_REQUIRED TASK_: Copy out each line of the listing that has the word "picture" in it.

%%

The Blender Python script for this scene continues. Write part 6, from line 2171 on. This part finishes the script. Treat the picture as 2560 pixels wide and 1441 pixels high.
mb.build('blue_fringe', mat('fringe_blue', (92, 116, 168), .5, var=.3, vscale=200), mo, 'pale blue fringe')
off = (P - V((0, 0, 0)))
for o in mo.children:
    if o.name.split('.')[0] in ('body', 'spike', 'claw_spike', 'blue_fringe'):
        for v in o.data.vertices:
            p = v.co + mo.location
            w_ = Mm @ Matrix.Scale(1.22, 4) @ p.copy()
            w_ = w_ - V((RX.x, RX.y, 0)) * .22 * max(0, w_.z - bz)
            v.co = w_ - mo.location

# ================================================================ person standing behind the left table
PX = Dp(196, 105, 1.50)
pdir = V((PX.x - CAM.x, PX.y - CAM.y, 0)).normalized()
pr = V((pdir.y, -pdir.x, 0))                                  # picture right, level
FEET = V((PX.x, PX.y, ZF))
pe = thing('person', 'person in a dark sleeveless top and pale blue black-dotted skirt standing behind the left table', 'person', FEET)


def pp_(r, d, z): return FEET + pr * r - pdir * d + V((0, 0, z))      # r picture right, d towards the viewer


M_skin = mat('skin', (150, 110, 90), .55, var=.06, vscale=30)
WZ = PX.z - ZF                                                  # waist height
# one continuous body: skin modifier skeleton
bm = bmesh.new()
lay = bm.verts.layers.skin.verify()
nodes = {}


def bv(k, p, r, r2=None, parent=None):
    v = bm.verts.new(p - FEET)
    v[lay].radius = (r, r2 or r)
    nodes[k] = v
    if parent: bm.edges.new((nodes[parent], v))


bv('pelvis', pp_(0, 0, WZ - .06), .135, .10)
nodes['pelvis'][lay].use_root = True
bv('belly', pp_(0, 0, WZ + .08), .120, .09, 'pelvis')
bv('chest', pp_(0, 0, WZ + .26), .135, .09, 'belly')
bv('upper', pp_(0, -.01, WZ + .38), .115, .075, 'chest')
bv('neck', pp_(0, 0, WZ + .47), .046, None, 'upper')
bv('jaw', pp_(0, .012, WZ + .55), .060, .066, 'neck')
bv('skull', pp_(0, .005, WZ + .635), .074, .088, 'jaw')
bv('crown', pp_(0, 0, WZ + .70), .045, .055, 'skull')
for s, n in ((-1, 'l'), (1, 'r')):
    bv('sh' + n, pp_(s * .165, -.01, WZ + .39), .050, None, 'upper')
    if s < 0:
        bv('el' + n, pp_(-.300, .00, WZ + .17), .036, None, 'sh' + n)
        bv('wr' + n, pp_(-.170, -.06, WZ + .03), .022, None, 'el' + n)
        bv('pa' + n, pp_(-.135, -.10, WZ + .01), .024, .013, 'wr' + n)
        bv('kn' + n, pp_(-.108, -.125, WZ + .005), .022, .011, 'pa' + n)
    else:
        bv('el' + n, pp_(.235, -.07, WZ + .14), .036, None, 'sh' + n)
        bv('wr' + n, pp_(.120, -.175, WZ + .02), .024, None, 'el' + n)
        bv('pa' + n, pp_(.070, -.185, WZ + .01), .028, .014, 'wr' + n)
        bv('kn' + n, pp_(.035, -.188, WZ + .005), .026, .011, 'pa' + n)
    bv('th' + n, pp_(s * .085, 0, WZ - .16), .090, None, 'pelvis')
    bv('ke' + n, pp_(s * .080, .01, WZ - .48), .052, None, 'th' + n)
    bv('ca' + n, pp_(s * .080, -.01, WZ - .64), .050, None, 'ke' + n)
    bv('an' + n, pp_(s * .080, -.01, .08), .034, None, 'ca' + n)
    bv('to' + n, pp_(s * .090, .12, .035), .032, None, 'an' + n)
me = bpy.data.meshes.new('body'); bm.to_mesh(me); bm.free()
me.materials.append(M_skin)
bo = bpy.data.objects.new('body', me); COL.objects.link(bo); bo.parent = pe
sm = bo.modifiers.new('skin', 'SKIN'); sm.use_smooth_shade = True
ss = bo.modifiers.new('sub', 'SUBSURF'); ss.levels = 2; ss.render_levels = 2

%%

_COMPLETE RESPONSE_:
The Blender Python script for this scene continues. Write part 6, from line 2171 on. This part finishes the script. Treat the picture as 2560 pixels wide and 1441 pixels high.
pr = V((pdir.y, -pdir.x, 0))                                  # picture right, level
def pp_(r, d, z): return FEET + pr * r - pdir * d + V((0, 0, z))      # r picture right, d towards the viewer